Meskipun level jenjang pendidikan memberikan kontribusi paling kecil (25,08%), namun tetap signifikan dan tidak bisa diabaikan. Peningkatan pengetahuan pekerja melalui program edukasi dan pelatihan tetap menjadi aspek penting dalam meningkatkan kesadaran dan implementasi K3.
Kesimpulan
Penelitian yang dilakukan oleh Pajri, Widyatami, dan Mentari (2024) mengungkapkan bahwa Level Jenjang Pendidikan, Tingkat Jabatan, dan Pengalaman Bekerja secara signifikan mempengaruhi implementasi Keselamatan dan Kesehatan Kerja (K3) pada proyek konstruksi Gedung Resto Apung Muara Angke. Ketiga variabel tersebut berpengaruh sebesar 67,5% terhadap implementasi K3, dengan Pengalaman Bekerja memberikan kontribusi terbesar (43,99%).

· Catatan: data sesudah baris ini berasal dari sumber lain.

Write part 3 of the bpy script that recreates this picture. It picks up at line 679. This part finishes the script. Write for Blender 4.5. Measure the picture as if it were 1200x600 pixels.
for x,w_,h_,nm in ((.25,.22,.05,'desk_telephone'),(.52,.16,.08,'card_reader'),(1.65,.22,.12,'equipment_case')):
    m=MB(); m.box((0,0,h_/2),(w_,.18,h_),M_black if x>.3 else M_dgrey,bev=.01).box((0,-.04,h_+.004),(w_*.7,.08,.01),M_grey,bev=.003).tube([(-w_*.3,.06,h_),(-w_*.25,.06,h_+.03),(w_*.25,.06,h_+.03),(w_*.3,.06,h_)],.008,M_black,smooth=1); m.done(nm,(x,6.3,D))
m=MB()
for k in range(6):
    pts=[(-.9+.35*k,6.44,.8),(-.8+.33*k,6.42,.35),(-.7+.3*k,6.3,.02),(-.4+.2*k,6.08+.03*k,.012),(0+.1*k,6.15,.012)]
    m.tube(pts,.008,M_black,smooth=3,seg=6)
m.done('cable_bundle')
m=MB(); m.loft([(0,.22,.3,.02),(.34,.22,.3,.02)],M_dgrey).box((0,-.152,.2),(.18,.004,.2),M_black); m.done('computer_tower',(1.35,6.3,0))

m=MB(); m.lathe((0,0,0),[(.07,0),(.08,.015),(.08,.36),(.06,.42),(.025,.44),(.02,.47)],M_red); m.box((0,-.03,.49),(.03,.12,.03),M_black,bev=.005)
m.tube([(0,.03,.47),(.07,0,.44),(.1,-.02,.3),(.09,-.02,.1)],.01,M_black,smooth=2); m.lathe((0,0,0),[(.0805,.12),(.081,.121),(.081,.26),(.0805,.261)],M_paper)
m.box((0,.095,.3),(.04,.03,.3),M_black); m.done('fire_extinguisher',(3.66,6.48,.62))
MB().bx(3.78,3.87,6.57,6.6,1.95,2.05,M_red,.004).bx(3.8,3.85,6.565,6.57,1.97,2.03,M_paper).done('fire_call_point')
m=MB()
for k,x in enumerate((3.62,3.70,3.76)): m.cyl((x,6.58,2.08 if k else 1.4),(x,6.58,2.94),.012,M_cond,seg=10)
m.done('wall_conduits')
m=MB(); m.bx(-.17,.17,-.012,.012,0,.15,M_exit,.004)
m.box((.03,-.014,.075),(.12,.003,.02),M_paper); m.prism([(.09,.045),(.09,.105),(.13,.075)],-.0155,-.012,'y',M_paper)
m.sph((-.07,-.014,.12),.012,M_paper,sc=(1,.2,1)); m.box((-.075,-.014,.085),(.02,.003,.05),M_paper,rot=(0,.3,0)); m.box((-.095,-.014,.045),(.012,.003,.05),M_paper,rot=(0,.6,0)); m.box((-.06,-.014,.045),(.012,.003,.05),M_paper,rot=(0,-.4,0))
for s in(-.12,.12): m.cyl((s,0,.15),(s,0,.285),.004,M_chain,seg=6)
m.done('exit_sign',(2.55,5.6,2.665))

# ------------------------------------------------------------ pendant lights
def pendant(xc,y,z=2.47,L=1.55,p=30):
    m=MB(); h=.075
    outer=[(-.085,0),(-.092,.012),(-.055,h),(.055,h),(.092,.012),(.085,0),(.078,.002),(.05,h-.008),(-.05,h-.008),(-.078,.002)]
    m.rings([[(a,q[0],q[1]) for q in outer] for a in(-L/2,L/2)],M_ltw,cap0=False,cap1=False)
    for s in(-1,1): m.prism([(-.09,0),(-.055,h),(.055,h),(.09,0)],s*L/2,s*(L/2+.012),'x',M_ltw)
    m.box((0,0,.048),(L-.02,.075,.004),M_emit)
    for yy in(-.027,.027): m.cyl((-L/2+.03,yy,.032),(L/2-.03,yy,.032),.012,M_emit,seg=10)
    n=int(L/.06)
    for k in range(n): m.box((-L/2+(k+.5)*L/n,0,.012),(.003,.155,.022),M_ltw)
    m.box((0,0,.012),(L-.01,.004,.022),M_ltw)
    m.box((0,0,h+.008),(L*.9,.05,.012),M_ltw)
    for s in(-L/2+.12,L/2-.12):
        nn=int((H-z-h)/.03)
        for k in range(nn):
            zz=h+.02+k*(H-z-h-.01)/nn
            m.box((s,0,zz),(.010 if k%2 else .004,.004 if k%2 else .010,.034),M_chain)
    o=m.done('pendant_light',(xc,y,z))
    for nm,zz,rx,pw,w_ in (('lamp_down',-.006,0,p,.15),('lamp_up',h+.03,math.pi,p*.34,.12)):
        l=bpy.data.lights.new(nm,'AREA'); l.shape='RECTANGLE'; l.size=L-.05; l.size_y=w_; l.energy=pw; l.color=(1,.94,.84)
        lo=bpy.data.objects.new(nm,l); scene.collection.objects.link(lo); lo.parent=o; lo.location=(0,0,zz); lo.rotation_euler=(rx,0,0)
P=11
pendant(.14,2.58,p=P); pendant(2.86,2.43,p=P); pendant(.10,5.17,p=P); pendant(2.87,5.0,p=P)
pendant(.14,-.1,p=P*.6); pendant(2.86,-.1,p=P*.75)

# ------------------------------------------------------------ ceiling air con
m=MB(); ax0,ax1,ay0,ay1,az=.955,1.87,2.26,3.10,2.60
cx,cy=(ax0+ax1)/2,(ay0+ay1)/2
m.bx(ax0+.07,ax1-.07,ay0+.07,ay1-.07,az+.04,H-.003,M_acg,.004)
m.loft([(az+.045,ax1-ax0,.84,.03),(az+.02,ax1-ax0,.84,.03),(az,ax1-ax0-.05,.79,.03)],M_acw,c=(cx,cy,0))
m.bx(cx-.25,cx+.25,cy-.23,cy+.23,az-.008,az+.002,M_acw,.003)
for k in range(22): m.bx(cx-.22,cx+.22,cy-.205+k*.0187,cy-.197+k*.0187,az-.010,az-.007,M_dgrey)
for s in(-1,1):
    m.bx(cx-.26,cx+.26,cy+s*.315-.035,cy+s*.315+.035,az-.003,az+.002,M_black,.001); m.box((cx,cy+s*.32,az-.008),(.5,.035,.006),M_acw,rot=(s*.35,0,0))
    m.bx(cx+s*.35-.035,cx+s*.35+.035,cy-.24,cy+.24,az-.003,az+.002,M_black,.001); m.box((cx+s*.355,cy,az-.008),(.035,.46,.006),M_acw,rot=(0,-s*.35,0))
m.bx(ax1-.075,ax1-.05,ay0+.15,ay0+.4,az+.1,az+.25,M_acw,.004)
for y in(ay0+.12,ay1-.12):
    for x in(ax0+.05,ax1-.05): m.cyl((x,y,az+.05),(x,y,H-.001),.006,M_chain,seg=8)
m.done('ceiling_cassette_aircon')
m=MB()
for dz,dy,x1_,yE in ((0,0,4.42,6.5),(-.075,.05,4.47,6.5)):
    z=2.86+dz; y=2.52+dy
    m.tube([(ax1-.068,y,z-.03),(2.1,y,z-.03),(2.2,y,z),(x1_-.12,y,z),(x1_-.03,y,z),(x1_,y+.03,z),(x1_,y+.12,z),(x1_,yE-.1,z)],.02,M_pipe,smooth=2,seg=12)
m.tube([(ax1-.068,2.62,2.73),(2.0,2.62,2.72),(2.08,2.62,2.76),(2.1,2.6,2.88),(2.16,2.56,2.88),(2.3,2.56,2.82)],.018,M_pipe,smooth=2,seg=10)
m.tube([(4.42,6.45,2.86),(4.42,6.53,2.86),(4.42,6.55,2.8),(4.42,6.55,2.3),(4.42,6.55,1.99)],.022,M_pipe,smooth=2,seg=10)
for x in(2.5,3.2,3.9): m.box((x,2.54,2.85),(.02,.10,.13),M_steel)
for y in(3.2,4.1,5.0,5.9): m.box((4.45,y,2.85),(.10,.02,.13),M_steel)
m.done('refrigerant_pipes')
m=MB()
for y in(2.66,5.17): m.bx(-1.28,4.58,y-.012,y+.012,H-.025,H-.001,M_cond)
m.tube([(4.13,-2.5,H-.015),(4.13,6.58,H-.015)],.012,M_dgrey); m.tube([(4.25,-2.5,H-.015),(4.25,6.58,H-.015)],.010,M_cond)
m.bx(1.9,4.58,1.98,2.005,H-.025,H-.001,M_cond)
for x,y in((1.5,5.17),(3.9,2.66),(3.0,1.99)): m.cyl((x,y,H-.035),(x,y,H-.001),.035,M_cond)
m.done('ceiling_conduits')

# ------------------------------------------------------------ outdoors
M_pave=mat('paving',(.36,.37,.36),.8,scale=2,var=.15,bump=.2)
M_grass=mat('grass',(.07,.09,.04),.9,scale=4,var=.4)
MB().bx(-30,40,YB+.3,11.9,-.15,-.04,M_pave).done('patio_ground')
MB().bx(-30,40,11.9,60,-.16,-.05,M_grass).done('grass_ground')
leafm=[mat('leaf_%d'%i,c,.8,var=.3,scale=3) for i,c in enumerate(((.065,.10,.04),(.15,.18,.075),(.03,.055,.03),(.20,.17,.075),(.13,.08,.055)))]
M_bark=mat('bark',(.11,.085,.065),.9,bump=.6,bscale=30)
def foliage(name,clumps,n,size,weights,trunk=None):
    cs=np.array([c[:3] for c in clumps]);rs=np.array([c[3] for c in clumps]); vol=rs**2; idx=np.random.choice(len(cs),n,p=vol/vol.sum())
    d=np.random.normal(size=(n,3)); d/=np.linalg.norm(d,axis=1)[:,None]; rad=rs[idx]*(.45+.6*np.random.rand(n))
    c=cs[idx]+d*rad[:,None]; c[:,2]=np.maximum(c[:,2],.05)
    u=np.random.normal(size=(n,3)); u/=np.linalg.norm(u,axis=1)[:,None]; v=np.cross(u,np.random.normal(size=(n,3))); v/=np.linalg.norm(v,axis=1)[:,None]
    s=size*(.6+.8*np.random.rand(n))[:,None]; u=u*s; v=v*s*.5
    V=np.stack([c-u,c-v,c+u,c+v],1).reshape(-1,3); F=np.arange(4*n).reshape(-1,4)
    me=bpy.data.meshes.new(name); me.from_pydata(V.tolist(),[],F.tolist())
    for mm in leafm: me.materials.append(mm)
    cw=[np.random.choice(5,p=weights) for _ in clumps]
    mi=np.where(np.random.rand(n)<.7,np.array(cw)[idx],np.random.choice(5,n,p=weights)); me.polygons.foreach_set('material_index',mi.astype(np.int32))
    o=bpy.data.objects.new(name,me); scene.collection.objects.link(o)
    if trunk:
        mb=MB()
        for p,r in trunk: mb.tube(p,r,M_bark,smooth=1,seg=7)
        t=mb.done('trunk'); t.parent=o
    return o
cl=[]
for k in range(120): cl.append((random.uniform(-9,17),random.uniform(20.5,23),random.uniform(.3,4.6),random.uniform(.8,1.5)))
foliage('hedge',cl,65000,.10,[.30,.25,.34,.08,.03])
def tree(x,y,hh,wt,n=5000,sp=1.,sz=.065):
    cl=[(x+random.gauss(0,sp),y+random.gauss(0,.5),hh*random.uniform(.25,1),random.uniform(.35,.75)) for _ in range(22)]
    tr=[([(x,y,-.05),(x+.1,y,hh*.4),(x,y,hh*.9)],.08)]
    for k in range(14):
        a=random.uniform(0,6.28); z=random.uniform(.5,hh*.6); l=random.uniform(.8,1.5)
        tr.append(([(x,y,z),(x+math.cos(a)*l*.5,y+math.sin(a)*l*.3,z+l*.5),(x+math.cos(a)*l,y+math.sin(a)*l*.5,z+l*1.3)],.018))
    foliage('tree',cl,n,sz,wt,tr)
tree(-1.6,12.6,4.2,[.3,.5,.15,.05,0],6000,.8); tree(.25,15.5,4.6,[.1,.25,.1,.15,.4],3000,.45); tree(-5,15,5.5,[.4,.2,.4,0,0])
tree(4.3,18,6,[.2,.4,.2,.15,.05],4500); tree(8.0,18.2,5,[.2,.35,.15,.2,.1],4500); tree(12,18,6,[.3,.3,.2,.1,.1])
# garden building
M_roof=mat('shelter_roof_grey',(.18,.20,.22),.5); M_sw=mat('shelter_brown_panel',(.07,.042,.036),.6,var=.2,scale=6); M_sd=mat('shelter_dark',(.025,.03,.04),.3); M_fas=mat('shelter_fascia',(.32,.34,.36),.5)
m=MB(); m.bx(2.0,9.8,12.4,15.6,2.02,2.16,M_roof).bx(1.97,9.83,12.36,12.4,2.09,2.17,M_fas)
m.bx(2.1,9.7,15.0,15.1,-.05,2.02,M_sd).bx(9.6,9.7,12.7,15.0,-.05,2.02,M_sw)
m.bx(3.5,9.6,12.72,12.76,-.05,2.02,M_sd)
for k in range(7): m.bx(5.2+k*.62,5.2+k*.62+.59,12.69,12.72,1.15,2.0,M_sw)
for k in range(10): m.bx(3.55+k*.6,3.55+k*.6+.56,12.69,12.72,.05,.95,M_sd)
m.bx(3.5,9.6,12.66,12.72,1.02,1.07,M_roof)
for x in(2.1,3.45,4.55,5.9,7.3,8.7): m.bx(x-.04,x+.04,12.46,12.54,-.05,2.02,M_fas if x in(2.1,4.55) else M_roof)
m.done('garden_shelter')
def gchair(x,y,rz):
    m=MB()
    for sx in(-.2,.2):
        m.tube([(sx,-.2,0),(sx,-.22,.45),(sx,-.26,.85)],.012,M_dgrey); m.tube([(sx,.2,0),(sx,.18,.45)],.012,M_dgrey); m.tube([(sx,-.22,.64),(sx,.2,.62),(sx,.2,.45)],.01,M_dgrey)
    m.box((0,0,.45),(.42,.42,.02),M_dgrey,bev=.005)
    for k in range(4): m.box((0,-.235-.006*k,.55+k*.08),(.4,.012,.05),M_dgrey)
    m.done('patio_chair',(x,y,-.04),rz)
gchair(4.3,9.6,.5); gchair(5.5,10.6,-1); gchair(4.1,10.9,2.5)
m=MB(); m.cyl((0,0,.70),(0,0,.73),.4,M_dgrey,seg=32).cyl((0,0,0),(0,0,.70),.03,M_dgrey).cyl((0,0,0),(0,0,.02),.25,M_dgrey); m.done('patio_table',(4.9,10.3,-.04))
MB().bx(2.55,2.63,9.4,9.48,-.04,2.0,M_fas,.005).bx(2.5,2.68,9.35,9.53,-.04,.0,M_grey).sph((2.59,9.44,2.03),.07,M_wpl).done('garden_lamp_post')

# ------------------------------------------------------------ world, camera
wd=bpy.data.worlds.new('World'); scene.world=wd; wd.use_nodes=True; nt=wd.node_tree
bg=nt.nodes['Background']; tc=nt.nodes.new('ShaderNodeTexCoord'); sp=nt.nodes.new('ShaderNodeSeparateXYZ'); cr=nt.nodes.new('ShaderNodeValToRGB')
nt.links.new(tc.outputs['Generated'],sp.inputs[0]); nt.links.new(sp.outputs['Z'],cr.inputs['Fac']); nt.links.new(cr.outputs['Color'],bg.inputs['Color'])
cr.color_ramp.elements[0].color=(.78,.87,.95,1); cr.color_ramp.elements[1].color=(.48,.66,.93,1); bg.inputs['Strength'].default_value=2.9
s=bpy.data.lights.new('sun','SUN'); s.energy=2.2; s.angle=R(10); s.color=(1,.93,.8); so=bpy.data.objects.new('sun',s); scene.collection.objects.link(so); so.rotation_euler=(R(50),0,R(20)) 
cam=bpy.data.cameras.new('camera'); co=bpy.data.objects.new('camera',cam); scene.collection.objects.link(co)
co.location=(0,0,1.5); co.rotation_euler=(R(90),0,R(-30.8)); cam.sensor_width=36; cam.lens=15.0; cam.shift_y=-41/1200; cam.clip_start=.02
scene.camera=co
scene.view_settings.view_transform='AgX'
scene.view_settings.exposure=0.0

Studi ini juga menemukan bahwa penerapan K3 pada proyek tersebut sudah dilaksanakan dengan baik, ditunjukkan dengan adanya program sosialisasi K3, penerapan safety sign dan spanduk K3, penerapan APD, prosedur Job Safety Analysis (JSA), dan Identifikasi Bahaya, Penilaian dan Pengendalian Risiko (IBPR) yang dilaporkan ke manajemen.
Untuk mempertahankan dan meningkatkan penerapan K3, diperlukan monitoring dan evaluasi yang berkala, peningkatan program edukasi dan pelatihan, penguatan komitmen manajemen, peningkatan pengawasan dan sanksi, serta pemberdayaan pekerja berpengalaman.
Dengan memahami dan mengelola faktor-faktor yang mempengaruhi implementasi K3, industri konstruksi Indonesia dapat bergerak menuju praktik kerja yang lebih aman dan sehat, yang pada akhirnya akan mengurangi angka kecelakaan kerja dan meningkatkan produktivitas.
Sumber : Pajri, S., Widyatami, F. S., & Mentari, S. (2024). Analisis Faktor yang Mempengaruhi Penerapan K3 (Keselamatan dan Kesehatan Kerja) pada Konstruksi Pembangunan Gedung Resto Apung Muara Angke. Jurnal Komposit: Jurnal Ilmu-ilmu Teknik Sipil, 8(1), 1-8.